---------- RECORD EXCERPTS ----------
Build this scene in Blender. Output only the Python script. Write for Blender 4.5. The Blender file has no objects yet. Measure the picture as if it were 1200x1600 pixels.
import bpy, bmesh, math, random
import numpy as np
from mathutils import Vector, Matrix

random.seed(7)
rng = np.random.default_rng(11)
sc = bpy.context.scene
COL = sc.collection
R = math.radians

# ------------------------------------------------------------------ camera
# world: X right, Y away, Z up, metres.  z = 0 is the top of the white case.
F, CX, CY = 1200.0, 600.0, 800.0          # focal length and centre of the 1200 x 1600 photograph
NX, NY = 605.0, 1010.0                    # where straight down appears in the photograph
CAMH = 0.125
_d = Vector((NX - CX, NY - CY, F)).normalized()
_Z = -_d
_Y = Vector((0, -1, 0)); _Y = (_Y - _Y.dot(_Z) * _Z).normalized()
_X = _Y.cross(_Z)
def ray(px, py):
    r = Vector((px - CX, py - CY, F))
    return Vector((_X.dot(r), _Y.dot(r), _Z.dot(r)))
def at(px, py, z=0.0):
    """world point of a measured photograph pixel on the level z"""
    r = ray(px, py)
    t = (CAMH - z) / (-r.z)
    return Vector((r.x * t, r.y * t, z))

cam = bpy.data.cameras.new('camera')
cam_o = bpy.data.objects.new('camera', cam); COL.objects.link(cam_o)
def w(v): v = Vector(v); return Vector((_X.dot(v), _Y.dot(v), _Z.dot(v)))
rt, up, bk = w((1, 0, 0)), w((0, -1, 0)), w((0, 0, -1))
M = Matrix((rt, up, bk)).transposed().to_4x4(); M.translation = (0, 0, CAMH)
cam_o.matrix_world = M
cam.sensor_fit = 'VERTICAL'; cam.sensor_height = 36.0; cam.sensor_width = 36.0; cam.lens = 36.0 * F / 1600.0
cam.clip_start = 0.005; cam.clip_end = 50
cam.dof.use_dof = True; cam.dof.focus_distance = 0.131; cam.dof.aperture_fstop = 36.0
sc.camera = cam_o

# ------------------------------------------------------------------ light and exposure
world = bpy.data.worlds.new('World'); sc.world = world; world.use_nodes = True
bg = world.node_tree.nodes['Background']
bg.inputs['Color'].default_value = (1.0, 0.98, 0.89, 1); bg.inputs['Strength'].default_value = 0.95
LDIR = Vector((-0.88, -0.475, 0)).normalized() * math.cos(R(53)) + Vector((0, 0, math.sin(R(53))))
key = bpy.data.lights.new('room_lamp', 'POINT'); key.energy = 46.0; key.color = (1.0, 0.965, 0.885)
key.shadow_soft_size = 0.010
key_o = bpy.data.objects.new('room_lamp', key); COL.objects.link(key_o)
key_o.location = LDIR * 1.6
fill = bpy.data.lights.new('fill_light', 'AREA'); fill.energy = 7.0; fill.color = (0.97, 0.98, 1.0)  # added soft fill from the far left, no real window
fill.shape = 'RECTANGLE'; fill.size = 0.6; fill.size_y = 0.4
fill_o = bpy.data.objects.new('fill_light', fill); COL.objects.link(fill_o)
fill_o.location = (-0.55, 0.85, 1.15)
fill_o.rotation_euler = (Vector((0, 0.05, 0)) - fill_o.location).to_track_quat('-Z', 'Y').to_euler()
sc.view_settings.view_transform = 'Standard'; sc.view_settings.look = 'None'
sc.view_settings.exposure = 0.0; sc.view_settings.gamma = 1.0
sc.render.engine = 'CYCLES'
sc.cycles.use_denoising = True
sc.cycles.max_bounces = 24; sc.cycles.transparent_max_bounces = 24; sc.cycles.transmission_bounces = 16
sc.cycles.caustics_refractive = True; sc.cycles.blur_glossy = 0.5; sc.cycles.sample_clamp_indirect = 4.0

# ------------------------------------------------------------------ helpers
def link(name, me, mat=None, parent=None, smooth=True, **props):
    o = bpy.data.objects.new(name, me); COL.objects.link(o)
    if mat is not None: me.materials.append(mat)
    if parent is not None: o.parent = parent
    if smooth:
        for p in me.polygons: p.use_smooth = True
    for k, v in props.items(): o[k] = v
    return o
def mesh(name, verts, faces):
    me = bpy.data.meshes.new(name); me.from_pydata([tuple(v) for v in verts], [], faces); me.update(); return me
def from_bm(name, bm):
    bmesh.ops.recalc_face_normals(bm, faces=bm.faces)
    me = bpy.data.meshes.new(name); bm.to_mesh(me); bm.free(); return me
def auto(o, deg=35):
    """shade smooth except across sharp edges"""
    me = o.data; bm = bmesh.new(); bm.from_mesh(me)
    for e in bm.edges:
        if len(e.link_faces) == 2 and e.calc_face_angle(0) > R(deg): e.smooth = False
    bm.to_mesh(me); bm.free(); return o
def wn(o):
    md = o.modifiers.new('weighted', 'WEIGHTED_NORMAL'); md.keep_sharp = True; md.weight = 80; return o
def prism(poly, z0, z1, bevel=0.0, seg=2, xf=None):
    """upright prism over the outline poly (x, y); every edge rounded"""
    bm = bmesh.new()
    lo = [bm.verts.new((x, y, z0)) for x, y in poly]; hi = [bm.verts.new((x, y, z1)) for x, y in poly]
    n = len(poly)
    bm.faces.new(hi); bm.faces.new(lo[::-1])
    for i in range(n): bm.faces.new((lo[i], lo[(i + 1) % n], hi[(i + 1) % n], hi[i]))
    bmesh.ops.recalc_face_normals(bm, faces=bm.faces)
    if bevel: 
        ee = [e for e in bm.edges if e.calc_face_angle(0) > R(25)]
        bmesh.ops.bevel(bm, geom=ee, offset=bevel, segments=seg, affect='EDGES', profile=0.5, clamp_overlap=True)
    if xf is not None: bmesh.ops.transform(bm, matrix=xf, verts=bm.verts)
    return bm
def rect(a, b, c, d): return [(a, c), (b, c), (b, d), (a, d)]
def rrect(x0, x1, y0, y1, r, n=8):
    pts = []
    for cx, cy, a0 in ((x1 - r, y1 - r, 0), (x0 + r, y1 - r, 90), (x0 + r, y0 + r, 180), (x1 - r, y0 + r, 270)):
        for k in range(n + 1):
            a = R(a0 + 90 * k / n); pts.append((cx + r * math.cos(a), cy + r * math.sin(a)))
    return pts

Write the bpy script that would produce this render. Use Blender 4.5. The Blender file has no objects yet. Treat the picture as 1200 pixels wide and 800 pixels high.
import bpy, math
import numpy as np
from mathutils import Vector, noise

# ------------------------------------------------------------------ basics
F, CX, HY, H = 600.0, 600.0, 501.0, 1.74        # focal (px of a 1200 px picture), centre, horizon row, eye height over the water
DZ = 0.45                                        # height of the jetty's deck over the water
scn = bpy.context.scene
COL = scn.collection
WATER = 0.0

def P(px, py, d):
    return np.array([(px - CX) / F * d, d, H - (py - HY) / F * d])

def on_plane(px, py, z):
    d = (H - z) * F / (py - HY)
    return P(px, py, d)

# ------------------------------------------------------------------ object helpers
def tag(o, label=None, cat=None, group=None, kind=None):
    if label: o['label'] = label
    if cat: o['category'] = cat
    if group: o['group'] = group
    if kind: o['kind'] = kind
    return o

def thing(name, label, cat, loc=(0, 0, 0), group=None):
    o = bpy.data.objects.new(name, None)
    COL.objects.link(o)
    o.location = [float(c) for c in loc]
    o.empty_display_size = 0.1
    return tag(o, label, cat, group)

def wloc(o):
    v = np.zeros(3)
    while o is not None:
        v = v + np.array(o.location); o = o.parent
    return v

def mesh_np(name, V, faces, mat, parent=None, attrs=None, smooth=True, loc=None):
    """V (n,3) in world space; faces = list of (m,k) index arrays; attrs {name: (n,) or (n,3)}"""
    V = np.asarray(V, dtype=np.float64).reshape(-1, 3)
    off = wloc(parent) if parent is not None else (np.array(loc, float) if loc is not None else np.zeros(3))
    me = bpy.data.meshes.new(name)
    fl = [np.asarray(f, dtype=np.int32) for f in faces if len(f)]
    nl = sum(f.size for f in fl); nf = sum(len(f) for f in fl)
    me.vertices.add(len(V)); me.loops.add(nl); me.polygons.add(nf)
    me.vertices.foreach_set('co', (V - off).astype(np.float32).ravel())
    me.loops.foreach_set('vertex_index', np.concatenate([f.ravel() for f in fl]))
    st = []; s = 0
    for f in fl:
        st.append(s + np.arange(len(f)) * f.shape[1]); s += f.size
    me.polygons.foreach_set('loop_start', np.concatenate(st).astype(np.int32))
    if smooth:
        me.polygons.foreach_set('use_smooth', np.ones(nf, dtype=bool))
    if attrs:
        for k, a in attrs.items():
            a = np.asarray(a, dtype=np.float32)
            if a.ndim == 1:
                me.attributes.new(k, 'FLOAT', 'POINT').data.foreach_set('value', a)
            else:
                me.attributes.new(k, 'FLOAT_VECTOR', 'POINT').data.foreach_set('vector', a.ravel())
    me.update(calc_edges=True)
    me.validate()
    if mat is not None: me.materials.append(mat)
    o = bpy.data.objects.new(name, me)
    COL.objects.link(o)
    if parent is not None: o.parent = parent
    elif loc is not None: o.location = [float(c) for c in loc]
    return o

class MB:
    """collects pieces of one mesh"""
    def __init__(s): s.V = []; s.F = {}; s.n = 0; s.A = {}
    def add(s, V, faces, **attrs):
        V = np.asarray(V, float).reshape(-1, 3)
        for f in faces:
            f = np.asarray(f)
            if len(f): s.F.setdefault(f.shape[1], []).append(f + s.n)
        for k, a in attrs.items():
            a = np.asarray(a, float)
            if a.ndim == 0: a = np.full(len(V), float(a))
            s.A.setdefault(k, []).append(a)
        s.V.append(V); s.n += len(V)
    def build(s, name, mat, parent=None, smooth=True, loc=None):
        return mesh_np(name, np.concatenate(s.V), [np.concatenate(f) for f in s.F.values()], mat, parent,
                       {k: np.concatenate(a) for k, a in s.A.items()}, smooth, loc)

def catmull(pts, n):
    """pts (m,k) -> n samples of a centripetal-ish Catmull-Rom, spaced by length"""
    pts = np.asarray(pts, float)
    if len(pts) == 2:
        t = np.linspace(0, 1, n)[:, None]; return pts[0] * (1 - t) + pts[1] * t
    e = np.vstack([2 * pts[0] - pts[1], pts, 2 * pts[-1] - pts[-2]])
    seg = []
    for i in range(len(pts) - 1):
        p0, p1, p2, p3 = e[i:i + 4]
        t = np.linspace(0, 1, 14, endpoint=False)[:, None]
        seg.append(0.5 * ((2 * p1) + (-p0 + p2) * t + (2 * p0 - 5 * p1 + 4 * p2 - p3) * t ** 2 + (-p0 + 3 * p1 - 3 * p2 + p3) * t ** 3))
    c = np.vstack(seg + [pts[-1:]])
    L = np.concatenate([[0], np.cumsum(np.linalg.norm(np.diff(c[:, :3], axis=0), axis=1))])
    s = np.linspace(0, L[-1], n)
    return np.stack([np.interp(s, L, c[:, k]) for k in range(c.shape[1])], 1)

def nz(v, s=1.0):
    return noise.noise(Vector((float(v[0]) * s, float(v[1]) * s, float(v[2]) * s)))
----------
CHALLENGE
Emit, unaltered, the lines from the top of the listing down through the line that holds "return Vector((r.x * t, r.y * t, z))"; emit nothing else.

COMPLETE RESPONSE
Build this scene in Blender. Output only the Python script. Write for Blender 4.5. The Blender file has no objects yet. Measure the picture as if it were 1200x1600 pixels.
import bpy, bmesh, math, random
import numpy as np
from mathutils import Vector, Matrix

random.seed(7)
rng = np.random.default_rng(11)
sc = bpy.context.scene
COL = sc.collection
R = math.radians

# ------------------------------------------------------------------ camera
# world: X right, Y away, Z up, metres.  z = 0 is the top of the white case.
F, CX, CY = 1200.0, 600.0, 800.0          # focal length and centre of the 1200 x 1600 photograph
NX, NY = 605.0, 1010.0                    # where straight down appears in the photograph
CAMH = 0.125
_d = Vector((NX - CX, NY - CY, F)).normalized()
_Z = -_d
_Y = Vector((0, -1, 0)); _Y = (_Y - _Y.dot(_Z) * _Z).normalized()
_X = _Y.cross(_Z)
def ray(px, py):
    r = Vector((px - CX, py - CY, F))
    return Vector((_X.dot(r), _Y.dot(r), _Z.dot(r)))
def at(px, py, z=0.0):
    """world point of a measured photograph pixel on the level z"""
    r = ray(px, py)
    t = (CAMH - z) / (-r.z)
    return Vector((r.x * t, r.y * t, z))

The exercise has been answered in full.